Stephane Dion’s efforts to sell his carbon tax are under threat by revelations that advice Liberals obtained from an environmental expert strongly advised the party against the carbon tax Liberals are calling for today.
With a
new poll showing widespread public scepticism about Dion’s marquee plan to pass a $40 a tonne carbon tax along to ordinary consumers, his sales pitch is being undermined by a report commissioned by the party which outright rejects carbon tax as a solution to climate change.
Described as “
a name to watch in Liberal politics,” Désirée McGraw advised the Liberal Party against a carbon tax as chair of the Environment and Sustainable Development Taskforce commissioned by the party’s renewal process in 2006.
An environmentalist and lecturer on sustainable development, McGraw concludes on page 69 of
her report that a carbon tax wouldn’t be necessary to meet Canada’s global GHG targets, preferring a cap and trade system like NDP leader Jack Layton is calling for instead.
In the report, McGraw says she came to this conclusion in part because for a carbon tax to be at all viable it would have to be
“high enough to … ensure emission reductions.” To that point, a report by economist Marc Jaccard for the David Suzuki Foundation
concluded that even at a $100 a tonne -
$60 more than the Green Shift plan - a carbon tax still wouldn’t be high enough to meet Canada’s Kyoto commitment by 2020 – eight years after the Kyoto deadline.
Based on this analysis, at $40 a tonne, Dion's carbon tax is just not high enough to ensure critical and long overdue emissions reductions (which is why Dion's plan
has no emissions reductions targets at all). It won't get us to the Kyoto targets, and won't get us to 80% below 1990 level by 2050 which scientists agree is necessary to prevent a climate catastrophe.

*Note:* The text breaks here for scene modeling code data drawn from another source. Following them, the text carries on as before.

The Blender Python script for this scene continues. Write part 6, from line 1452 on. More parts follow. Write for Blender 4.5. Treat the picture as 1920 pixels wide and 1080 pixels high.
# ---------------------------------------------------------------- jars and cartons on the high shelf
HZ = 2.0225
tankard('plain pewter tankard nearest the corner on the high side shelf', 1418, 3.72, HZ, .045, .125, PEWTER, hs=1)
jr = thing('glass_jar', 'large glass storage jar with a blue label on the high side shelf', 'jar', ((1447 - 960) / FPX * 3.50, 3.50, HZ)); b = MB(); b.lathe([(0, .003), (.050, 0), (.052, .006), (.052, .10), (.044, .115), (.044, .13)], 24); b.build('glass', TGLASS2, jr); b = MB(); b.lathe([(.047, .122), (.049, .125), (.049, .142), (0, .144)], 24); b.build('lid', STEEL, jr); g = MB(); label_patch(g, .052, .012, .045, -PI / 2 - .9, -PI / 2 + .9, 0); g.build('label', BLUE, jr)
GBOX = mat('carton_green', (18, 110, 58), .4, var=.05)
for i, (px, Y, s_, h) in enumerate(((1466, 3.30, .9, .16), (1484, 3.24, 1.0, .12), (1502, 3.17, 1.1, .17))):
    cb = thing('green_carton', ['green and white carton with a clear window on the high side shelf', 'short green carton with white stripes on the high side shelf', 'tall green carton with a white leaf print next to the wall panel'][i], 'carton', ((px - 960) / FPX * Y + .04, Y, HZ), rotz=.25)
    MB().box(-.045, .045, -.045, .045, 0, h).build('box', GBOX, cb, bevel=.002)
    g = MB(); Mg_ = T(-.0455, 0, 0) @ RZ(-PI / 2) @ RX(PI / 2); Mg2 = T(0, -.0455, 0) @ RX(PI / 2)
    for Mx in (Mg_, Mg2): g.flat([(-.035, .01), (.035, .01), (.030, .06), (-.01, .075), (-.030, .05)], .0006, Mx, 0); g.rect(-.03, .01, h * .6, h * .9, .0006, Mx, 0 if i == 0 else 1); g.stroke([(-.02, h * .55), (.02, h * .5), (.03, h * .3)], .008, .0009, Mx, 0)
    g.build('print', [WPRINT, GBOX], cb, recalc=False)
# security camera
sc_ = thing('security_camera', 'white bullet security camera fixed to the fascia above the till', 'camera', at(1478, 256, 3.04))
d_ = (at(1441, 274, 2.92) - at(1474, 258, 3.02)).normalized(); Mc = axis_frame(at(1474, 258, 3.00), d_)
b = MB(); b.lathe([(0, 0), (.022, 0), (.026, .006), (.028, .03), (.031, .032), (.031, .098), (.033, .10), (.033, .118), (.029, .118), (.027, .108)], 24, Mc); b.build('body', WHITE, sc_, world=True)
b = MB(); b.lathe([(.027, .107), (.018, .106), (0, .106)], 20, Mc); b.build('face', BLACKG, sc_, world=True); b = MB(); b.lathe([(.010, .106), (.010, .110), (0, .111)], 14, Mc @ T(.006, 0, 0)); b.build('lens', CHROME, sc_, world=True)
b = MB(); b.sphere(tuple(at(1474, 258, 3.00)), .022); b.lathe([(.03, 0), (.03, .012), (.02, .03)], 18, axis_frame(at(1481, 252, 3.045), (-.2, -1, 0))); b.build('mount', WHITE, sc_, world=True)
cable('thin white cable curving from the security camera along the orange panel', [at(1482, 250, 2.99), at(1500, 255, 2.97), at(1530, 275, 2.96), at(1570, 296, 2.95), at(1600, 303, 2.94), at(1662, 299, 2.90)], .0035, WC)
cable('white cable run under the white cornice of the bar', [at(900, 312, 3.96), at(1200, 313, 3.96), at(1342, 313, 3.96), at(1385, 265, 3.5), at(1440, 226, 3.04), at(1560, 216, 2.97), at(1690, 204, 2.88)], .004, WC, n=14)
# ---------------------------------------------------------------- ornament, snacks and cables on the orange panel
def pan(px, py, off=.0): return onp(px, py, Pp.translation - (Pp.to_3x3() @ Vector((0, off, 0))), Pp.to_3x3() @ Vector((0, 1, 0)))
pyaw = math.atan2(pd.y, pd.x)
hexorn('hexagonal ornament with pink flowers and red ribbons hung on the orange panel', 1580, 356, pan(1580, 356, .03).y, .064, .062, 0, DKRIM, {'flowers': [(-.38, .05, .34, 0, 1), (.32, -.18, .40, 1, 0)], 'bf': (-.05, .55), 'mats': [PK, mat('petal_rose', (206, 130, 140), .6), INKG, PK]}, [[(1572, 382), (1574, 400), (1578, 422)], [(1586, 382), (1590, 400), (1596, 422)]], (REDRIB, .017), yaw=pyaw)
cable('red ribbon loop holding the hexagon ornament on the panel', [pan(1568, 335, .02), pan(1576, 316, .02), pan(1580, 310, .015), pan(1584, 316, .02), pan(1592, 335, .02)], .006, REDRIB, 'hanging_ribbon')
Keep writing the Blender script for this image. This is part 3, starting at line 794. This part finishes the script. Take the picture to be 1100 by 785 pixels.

Instead of a carbon tax, the McGraw report says
“Following extensive and intensive input from Taskforce contributors, this report opts for [a cap and trade] approach.”Among the Taskforce contributors McGraw credits in helping her make her conclusion for cap and trade and against a carbon tax are the the late former Liberal environment minister Charles Caccia and then-Sierra Club head Elizabeth May.
Eight months ago, McGraw, who backed Dion for leader,
was being touted as a potential candidate, saying the birth of her son “has deepened her dream since girlhood of becoming an MP.” And eight months ago, Stephane Dion was still dead set against a carbon tax.
Today, neither of those things are true.
Today, the Liberals find themselves in the inconvenient circumstance of having comissioned and accepted expert environmental advice in 2006, which is the same expert environmental advice which says Dion’s “Green Shift” won’t get the job done and Jack Layton’s plan will.